Your instructions: All lines in the data bearing the string "script" should be identified and copied.

#### Items

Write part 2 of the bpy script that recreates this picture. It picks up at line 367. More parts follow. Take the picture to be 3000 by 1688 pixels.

########
#### Items

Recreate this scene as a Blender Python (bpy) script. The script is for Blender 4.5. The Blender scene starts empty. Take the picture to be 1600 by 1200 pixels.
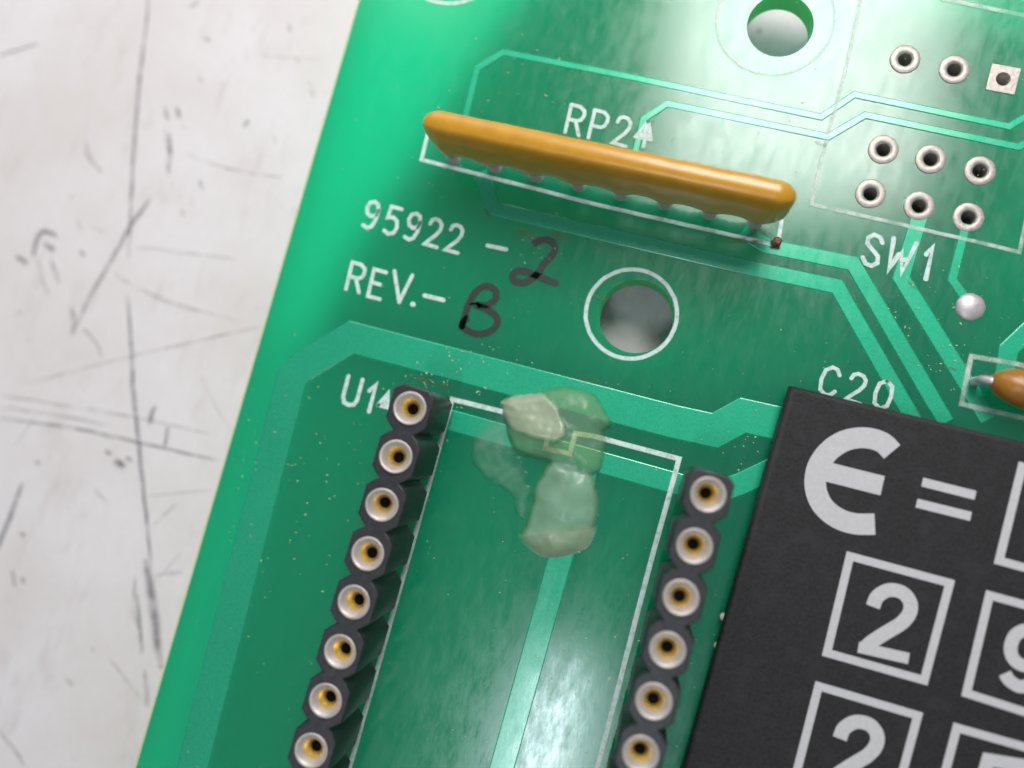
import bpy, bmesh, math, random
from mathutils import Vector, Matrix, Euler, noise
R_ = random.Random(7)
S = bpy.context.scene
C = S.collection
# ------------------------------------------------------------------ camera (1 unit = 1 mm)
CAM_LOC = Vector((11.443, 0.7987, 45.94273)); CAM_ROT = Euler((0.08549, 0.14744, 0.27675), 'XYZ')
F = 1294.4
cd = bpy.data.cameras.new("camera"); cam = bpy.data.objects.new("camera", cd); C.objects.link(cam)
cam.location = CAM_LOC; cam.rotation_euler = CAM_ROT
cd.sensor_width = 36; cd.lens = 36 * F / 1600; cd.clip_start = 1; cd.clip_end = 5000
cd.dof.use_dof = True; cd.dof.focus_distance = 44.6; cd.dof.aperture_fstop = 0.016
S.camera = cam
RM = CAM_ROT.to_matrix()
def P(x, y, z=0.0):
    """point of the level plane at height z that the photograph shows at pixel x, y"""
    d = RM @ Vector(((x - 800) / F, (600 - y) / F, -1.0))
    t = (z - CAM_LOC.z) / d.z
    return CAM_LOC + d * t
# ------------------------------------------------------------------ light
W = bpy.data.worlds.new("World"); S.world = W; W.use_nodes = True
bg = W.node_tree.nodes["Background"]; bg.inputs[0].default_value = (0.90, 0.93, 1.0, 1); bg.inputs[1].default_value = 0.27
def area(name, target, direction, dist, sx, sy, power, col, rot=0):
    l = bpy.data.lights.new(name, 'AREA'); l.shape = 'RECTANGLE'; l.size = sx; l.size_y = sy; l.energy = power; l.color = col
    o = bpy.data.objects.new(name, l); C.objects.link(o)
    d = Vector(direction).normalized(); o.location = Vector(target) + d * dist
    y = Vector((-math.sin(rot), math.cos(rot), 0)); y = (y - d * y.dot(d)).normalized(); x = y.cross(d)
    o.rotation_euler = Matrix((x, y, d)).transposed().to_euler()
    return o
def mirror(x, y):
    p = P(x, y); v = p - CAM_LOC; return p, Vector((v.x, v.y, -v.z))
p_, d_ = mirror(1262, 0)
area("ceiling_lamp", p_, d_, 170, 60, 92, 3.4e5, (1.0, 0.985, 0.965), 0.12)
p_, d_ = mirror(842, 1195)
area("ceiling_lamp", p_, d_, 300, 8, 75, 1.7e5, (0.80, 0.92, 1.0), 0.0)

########

Answer to the exercise:
Write part 2 of the bpy script that recreates this picture. It picks up at line 367. More parts follow. Take the picture to be 3000 by 1688 pixels.
Recreate this scene as a Blender Python (bpy) script. The script is for Blender 4.5. The Blender scene starts empty. Take the picture to be 1600 by 1200 pixels.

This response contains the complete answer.